It is not surprising that Davis has persevered through adversity and injury. She had a model of perseverance in her father, who went from being undrafted out of Delaware State to playing in the United States Basketball League to the Continental Basketball Association to Italy to the NBA to overseas again and back to the NBA. He played two seasons each for the Rockets, SuperSonics and Hawks.

Davis said that some of her first memories around the sport are from when her father was playing for the Rockets with a team filled with Hall of Famers and a mascot named Clutch.

“I remember Charles Barkley holding me,” she said. “I remember Hakeem Olajuwon. Clyde Drexler.”

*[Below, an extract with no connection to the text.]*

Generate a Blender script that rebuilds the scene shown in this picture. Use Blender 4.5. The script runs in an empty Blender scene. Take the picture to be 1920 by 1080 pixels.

She said she was friends with current NBA player Gary Payton II — son of Hall of Famer Gary Payton — when they were both little kids growing up as children of NBA players and recalls playing at his house during her father’s time in Seattle.

“It’s amazing,” she said. “I have so many memories. As I get older, I realize how lucky I am. I’ve had a good life. I’m blessed.”

Her father remembers she started to show a real interest in basketball when she was around 9 or 10 years old.

“She said, ‘I want to play basketball. I want to be good like you,’” Emanual recalls. “I told her that if you want to be good then it’s not play, it’s work. She’s always had that passion.”

Her father also remembers going with her to basketball tryouts when she was going into 7th grade.

“When they went through dribbling drills, I saw her coach’s eyes light up,” he said. “At that point, I knew she was special.”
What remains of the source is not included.